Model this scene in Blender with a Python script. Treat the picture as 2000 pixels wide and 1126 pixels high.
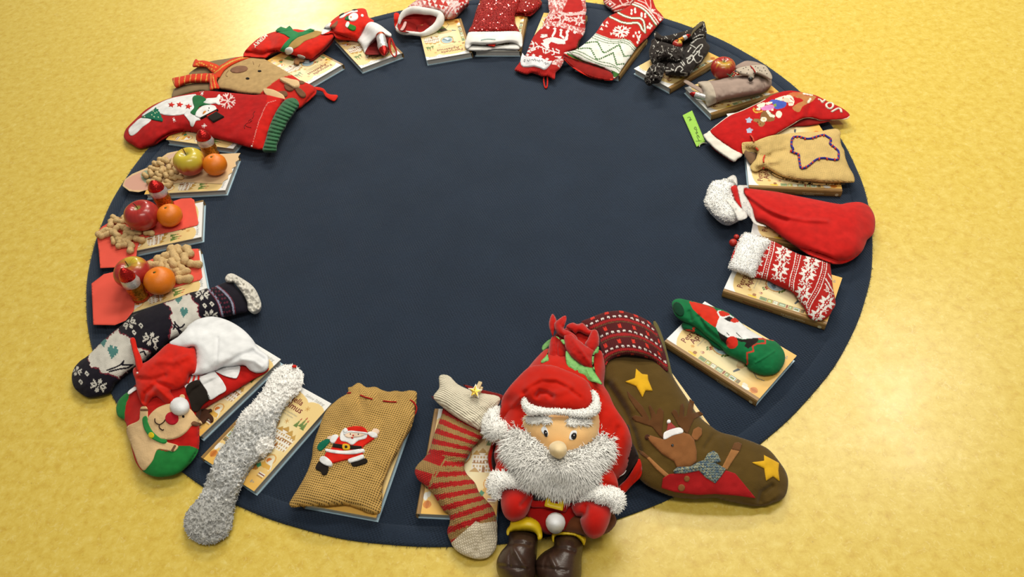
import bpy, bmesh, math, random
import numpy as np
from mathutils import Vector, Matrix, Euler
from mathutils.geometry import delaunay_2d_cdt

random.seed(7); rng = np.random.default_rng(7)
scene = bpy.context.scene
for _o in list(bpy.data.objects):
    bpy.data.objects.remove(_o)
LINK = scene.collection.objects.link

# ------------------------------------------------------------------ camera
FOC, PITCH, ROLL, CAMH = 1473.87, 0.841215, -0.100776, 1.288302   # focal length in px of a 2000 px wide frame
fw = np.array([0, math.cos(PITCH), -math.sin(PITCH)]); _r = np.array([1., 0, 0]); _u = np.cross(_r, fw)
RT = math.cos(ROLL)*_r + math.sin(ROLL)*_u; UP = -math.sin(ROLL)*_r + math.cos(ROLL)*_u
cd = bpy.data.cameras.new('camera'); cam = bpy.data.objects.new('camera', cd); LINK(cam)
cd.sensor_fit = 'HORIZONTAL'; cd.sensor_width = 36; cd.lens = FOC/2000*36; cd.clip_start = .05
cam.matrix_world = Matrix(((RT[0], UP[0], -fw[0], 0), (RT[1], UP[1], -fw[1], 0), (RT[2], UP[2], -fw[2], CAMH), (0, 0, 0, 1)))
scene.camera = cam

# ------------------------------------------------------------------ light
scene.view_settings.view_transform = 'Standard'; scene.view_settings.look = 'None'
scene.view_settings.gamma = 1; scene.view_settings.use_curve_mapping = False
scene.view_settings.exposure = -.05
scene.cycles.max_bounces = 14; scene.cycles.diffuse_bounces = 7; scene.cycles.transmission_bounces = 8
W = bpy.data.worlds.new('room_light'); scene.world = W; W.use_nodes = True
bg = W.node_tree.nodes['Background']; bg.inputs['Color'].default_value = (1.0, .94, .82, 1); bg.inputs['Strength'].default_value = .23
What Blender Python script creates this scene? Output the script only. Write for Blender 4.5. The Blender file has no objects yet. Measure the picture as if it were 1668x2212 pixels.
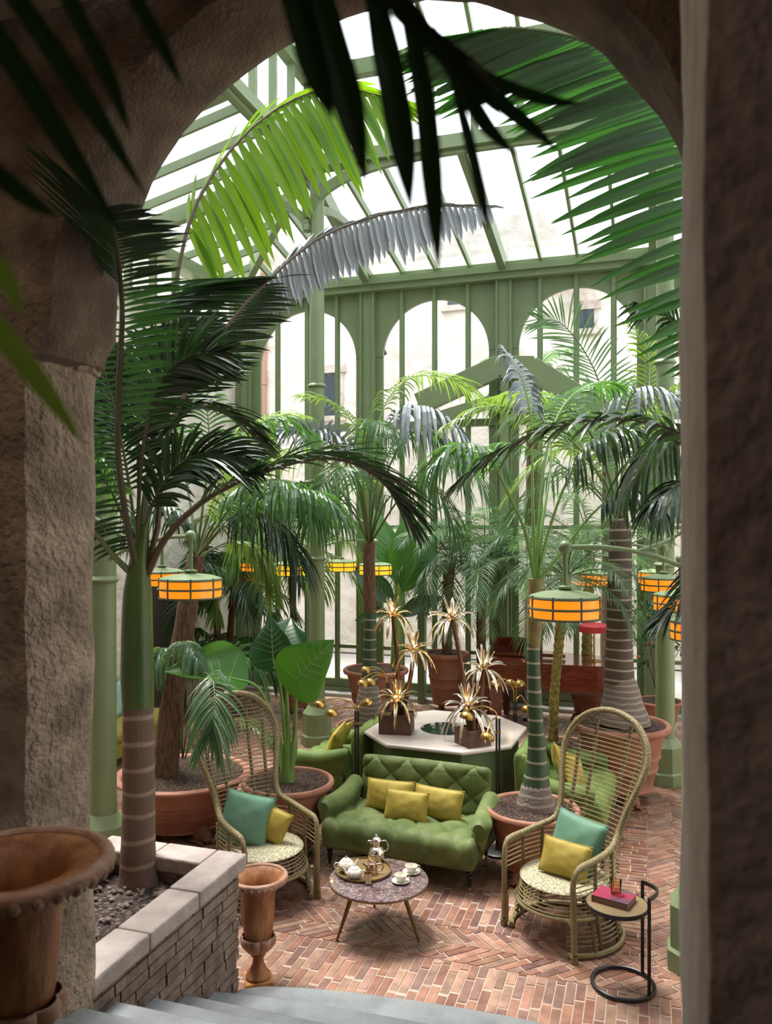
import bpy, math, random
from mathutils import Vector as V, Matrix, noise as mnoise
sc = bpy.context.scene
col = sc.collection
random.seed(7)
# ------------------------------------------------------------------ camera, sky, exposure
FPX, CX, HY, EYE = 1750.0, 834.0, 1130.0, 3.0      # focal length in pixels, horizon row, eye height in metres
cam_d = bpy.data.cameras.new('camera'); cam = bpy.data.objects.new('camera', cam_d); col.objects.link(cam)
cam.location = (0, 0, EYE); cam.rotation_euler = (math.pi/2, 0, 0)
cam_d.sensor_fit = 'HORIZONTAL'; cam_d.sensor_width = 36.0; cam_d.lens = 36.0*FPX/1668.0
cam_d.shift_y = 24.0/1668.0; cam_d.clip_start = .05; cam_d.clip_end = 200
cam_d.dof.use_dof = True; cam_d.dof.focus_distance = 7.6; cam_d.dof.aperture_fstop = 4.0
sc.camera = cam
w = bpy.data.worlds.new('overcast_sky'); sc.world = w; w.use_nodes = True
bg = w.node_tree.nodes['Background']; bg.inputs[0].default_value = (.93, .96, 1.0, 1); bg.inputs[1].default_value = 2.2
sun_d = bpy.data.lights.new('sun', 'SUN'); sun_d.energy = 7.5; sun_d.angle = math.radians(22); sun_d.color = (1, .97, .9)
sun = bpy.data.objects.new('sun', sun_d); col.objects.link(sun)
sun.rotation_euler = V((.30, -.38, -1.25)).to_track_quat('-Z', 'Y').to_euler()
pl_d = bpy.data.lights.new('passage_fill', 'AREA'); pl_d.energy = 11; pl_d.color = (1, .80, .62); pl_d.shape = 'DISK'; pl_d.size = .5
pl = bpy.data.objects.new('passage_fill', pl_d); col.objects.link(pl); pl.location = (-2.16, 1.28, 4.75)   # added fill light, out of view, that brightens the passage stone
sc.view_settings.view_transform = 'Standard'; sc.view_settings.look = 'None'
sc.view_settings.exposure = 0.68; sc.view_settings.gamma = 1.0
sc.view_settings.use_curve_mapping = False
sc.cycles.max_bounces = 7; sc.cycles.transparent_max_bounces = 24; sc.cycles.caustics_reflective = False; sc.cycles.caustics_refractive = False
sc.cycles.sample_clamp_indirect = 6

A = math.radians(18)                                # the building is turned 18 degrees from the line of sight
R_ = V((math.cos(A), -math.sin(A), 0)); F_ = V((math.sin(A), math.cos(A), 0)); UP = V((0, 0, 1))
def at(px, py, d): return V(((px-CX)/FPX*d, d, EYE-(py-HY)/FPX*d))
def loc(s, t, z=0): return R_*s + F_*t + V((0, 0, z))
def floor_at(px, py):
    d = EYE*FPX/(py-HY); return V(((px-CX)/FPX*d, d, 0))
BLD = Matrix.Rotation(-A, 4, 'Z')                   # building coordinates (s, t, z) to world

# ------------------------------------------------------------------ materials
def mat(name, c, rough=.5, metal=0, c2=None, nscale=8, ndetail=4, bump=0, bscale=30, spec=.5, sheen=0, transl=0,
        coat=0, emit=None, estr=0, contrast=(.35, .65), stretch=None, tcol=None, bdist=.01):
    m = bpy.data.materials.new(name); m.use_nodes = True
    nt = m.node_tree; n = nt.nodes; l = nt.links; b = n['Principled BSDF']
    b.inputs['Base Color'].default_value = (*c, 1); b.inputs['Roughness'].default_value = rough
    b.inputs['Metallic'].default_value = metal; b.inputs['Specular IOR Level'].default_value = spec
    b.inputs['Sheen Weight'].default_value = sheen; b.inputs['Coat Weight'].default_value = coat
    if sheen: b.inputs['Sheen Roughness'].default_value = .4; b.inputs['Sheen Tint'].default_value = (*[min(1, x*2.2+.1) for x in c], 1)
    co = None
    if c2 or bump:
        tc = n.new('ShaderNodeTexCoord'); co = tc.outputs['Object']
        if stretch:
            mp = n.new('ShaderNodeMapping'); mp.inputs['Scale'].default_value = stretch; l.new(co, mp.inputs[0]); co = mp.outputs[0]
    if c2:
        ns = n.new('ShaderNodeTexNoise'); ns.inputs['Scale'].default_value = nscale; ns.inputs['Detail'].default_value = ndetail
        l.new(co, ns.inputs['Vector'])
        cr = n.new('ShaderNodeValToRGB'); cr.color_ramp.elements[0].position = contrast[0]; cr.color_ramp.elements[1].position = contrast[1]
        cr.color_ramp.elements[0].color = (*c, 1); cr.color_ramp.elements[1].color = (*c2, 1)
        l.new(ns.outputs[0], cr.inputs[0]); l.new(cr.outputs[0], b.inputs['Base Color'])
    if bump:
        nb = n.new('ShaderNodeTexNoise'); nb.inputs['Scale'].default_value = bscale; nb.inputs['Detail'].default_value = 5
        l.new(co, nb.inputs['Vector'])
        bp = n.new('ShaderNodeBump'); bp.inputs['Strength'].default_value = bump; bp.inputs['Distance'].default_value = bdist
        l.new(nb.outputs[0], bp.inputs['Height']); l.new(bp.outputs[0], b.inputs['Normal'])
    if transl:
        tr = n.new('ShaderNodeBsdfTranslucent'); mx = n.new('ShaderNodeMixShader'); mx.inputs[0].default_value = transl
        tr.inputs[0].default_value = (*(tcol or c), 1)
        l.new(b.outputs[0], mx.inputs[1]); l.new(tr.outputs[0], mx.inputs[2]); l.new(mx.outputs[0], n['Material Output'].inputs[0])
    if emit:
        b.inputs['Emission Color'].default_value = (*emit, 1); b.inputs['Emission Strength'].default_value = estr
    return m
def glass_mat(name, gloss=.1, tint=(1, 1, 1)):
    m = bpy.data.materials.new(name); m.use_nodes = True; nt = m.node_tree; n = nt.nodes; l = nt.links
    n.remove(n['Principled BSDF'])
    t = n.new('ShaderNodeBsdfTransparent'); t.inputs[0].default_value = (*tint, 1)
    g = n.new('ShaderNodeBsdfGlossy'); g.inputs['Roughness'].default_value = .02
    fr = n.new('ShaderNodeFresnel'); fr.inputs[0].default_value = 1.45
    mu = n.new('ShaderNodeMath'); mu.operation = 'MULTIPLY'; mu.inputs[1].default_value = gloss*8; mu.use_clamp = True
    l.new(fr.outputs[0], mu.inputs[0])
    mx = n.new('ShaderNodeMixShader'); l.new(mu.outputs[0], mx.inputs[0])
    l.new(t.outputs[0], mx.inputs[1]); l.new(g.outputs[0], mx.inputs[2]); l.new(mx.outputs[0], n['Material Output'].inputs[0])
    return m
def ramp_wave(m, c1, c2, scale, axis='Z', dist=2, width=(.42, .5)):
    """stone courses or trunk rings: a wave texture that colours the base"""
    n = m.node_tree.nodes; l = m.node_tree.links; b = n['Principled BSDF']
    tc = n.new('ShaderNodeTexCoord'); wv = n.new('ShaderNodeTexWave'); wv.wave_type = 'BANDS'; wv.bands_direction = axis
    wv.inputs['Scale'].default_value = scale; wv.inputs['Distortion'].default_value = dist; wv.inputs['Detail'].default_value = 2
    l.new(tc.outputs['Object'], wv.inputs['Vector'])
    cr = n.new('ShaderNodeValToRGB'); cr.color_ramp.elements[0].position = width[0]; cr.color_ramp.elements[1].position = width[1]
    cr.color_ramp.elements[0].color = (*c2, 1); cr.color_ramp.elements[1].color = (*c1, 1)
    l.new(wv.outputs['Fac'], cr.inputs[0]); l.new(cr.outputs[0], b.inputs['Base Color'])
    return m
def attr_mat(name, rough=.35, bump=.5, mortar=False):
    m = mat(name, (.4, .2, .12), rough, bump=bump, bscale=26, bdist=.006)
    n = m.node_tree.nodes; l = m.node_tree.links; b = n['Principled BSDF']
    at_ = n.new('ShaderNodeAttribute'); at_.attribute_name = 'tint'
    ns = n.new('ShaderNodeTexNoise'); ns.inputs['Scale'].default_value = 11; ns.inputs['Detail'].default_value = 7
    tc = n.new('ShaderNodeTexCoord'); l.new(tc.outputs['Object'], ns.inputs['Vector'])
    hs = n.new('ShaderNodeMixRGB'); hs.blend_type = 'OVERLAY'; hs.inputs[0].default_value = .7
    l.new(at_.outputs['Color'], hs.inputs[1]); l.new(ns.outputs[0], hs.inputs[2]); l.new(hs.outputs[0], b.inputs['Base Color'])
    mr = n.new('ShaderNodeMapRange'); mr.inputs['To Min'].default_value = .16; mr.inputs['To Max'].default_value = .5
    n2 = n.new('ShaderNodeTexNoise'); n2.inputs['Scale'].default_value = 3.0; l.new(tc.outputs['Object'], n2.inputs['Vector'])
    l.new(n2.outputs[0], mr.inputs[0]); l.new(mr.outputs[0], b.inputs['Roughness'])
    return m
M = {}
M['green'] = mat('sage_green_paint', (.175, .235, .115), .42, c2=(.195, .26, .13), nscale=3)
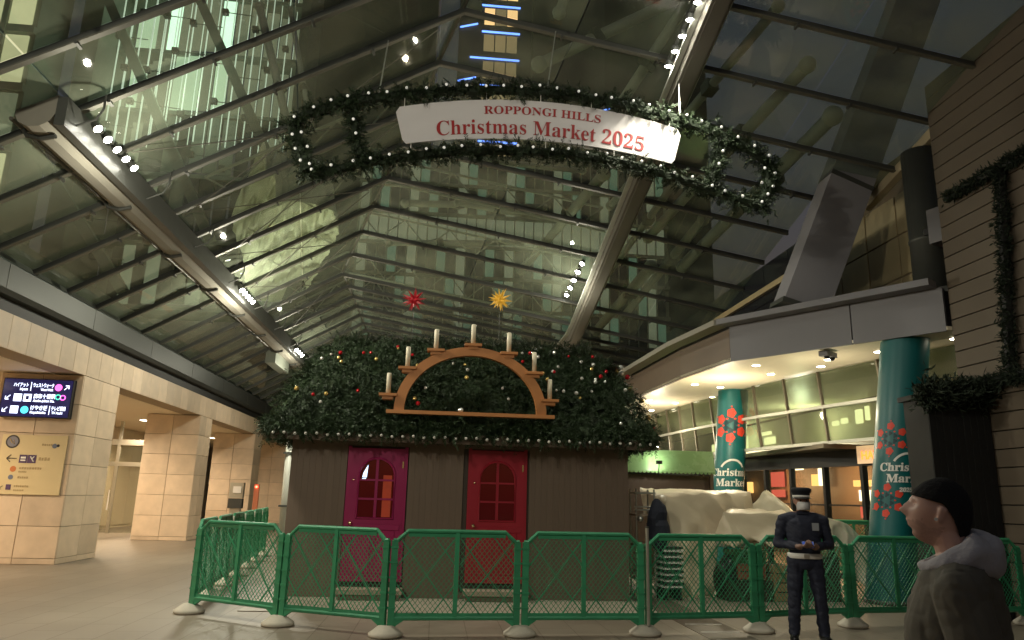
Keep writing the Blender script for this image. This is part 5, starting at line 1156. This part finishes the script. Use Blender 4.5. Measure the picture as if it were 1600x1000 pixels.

------------

Instruction -
Return exactly what appears from the opening line of the material through the line with "LINK = scene.collection.objects.link", apart from the pictures.

Problem solution -
Model this scene in Blender with a Python script. Treat the picture as 2000 pixels wide and 1126 pixels high.
import bpy, bmesh, math, random
import numpy as np
from mathutils import Vector, Matrix, Euler
from mathutils.geometry import delaunay_2d_cdt

random.seed(7); rng = np.random.default_rng(7)
scene = bpy.context.scene
for _o in list(bpy.data.objects):
    bpy.data.objects.remove(_o)
LINK = scene.collection.objects.link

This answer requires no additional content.